I am writing this from the perspective of a freelance translator who reads a good many job postings but skips most of them, and I'll be somewhat direct. This is to help you through helping translators or to help translators through helping you — toss a coin to find out.
Many of the myriads of jobs posted on this are introduced as 'exciting projects', sometimes even in the title. My immediate motivation to write was that I tired of all those 'exciting projects' and decided to do something.
By way of tough love, let's start from a hard truth: Simply calling job exciting when it's not will not make it exciting. Accept this truth, and it will help you move on and get better. The good news is that a translation job does not have to be exciting to be wanted.
And let's face it: translating financial statements or localizing yet another GUI for a typical phone application is not going to be exciting. You don't have to pretend that it is, and you shouldn't expect translators to pretend that it is.
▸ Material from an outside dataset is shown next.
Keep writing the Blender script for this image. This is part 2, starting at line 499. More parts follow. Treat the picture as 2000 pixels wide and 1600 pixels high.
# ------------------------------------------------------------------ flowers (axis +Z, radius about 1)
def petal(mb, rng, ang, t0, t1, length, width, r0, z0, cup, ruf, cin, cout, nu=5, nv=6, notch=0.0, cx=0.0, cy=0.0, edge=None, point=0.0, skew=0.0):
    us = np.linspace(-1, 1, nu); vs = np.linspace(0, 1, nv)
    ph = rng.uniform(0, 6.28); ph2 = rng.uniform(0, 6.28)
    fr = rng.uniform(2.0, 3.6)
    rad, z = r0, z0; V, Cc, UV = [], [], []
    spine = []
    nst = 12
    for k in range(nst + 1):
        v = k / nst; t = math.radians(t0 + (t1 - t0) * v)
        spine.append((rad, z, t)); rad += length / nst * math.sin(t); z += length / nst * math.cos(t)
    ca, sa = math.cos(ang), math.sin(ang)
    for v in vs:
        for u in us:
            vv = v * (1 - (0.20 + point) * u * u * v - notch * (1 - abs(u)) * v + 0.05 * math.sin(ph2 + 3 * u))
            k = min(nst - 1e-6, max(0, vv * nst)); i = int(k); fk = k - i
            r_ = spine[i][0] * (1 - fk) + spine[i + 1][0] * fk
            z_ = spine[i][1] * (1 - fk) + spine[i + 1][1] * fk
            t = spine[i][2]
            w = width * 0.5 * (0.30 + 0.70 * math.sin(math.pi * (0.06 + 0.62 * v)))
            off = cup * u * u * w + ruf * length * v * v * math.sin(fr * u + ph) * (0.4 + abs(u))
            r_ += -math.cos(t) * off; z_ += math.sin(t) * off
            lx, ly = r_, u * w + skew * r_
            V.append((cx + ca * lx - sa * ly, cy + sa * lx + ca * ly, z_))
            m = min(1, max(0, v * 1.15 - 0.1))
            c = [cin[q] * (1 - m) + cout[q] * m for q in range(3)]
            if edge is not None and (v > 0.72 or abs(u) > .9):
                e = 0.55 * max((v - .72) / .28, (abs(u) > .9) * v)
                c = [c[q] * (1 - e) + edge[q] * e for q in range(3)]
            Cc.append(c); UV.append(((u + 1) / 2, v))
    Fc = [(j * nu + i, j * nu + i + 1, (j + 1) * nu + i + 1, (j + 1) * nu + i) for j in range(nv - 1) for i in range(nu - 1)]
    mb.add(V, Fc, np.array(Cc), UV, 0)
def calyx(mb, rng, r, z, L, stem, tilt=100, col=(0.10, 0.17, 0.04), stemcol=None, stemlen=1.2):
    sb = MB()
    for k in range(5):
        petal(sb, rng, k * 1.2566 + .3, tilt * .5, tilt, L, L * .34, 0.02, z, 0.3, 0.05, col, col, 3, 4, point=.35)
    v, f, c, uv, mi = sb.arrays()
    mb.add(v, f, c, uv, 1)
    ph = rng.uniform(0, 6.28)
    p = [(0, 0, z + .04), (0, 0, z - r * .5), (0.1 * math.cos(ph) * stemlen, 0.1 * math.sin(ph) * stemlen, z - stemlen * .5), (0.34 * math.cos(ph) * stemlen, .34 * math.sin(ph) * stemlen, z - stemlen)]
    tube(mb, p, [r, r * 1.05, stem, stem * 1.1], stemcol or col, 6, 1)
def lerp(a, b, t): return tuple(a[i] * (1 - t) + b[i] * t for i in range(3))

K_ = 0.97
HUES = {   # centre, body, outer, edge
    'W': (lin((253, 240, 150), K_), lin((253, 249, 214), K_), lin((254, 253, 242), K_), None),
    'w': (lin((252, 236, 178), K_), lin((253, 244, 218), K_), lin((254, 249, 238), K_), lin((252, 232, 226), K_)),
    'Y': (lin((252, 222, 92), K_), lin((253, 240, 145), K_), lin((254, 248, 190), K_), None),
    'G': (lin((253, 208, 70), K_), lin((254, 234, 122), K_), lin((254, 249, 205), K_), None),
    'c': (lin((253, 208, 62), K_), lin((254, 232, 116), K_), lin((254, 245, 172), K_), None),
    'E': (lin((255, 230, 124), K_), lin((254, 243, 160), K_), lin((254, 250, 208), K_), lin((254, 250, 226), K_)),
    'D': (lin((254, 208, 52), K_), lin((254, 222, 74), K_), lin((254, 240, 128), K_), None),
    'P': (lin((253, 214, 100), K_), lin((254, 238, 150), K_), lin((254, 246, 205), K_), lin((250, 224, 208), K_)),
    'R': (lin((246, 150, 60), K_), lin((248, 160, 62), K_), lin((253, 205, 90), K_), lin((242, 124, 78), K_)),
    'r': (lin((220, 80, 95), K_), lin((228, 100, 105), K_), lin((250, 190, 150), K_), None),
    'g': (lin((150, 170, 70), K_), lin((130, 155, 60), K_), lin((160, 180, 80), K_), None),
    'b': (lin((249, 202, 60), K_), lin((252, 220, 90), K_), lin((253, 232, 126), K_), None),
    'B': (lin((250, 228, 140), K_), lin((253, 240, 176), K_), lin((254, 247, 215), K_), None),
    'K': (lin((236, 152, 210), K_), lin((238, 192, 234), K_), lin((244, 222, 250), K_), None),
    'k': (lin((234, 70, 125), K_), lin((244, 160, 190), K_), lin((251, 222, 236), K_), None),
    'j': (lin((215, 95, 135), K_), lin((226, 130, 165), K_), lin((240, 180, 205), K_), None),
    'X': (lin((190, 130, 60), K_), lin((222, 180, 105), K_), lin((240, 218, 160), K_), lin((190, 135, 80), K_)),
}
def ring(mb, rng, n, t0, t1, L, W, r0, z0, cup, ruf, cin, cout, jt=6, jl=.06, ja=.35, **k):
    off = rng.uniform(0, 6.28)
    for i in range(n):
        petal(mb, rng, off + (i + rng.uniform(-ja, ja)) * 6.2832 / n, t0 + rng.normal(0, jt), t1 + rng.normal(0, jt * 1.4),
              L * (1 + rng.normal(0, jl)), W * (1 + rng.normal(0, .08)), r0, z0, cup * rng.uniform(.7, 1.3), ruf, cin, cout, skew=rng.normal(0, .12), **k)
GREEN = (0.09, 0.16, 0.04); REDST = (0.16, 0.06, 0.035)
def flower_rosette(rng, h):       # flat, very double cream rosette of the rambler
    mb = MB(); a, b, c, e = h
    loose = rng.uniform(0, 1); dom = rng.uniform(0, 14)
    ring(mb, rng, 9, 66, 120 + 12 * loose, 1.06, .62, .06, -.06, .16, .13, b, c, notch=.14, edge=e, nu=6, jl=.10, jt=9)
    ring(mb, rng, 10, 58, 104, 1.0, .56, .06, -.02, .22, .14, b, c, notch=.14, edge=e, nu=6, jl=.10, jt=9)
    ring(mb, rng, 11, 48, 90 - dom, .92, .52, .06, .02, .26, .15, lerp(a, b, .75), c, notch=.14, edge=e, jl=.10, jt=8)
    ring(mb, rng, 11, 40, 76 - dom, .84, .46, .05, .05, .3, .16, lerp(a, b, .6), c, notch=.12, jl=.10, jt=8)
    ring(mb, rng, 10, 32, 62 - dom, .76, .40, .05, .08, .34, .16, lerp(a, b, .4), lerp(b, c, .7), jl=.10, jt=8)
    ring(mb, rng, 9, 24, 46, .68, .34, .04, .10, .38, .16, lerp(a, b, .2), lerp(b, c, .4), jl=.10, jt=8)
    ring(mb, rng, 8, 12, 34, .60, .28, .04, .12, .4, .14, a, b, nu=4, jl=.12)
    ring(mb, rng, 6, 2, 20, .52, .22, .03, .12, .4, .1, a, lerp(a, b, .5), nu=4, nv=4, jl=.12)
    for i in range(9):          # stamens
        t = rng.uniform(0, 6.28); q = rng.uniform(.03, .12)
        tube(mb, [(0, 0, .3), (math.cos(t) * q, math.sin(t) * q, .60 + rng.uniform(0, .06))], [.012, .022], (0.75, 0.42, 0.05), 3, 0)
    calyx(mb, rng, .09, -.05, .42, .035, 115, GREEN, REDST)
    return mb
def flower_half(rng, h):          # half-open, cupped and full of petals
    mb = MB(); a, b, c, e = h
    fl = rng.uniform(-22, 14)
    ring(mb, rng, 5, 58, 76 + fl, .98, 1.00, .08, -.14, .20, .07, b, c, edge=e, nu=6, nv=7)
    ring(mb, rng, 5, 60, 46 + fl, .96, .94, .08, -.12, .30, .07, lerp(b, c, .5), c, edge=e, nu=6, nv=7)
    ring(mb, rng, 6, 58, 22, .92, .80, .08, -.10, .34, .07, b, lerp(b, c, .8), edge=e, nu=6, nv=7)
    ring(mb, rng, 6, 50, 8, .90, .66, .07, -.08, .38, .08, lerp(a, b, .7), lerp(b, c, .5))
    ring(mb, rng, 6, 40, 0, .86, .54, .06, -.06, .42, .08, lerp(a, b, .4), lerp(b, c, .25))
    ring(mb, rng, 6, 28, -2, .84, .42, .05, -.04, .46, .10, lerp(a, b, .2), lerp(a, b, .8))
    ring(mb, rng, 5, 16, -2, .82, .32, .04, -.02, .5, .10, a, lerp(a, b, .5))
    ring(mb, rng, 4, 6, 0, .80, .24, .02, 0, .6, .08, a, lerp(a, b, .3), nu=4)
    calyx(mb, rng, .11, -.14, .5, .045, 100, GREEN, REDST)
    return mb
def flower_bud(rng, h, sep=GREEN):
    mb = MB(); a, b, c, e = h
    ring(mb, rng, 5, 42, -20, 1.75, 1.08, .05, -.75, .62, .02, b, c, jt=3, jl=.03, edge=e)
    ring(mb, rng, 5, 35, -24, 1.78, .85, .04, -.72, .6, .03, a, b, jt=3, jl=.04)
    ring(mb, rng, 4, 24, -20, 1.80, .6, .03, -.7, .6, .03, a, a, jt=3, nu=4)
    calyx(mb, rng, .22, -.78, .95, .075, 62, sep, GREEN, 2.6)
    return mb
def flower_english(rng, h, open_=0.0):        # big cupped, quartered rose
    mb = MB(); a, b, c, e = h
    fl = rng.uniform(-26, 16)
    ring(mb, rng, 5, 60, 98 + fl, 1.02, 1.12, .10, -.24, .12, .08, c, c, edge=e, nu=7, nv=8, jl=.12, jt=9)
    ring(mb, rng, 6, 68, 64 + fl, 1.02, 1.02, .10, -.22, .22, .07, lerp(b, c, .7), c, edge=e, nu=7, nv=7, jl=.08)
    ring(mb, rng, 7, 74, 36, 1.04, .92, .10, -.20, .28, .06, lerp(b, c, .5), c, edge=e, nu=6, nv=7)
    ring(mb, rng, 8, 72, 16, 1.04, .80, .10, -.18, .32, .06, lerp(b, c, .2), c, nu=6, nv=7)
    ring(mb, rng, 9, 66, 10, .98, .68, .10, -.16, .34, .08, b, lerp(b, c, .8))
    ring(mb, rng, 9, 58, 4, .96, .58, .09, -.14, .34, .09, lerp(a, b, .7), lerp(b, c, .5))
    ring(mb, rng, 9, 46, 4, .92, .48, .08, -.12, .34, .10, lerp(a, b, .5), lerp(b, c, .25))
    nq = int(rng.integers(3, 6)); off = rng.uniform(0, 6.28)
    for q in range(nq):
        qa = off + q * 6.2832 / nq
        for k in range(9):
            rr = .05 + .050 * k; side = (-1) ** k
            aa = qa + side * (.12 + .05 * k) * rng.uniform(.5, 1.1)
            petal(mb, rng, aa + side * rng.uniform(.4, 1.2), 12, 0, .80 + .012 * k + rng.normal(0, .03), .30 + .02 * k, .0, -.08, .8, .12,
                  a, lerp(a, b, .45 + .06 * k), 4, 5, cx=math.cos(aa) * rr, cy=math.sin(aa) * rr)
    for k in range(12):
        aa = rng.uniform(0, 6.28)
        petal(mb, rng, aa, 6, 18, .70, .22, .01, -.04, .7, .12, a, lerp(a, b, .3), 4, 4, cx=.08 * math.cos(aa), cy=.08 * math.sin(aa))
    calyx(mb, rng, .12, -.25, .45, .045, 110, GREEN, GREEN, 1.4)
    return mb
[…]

Faking enthusiasm — as popular as it in some parts of corporate world — is not part of the job, and for someone like yours truly it would be too emotionally draining a pretence to keep up. It costs too much energy. Yours too.
You can make the ad appear either more actually exciting or more comfortable, either of which is good.
You can make it more exciting by giving some examples of what really is exciting about it. For example poverty relief is exciting. Saving rare species is exciting. True breakthrough tech (not the gazillionth cloud of something this or other) can be exciting. Again, financial statements, utility application UIs, vital statistics, certificates and diplomas and anything entitled 'Terms and Conditions' is not.
And, importantly — though I'm sorry that this sounds a little cruel, but it had to be said — just like you can't make a project exciting by simply calling it exciting, a project doesn't become exciting simply because it is for you and your company.
Let's face the truth: just like there are thousands of translators, yours is probably one of thousands of agencies that are neither very well known nor particularly distinguishable from the rest. It may in fact be an exciting company to work with, but you can't realistically expect translators to know that from first glance or just take your word on it.
And if 'exciting' doesn't work as fact that has some meaning, you might as well skip it as the obligatory marketing buzzword that has no meaning and only wastes people's energy by putting their emotions in an unnecessary state of alert and drives disappointment by promising what everybody knows is not there.
... Which brings us, finally, to comfortable. An ad is comfortable to its recipients when it tells them exactly what to expect and puts them at ease that what they read is true and reliable.
How? Just keep it professional. No buzzwords. No obligatory 'unique' claims that two million other agencies make. No 'exciting project', no 'dynamic growth', and certainly no 'vendors' and 'resources'. The only people who are excited about being put down are masochists and those with self-esteem issues — who make good slaves but not necessarily good business partners.
In all other ways resist the temptation to treat translators like the plebs who should compete for your favour and the unique privilege of working for you, unless you're the royal family — which you in all likelihood are not. And guess what? That's fine.
Resist the fear that unless your job is 'exciting' nobody will want to take it.
In personal life, many people choose partners who are not smoking hot, with a femme fatale or rebel aura, but those who are nice to talk to, manageable to live with, dependable and somewhat predictable. Business is not much different. You don't need to be get a date, let alone to get married.
(And after 30 dependable prospects become even somewhat exciting.)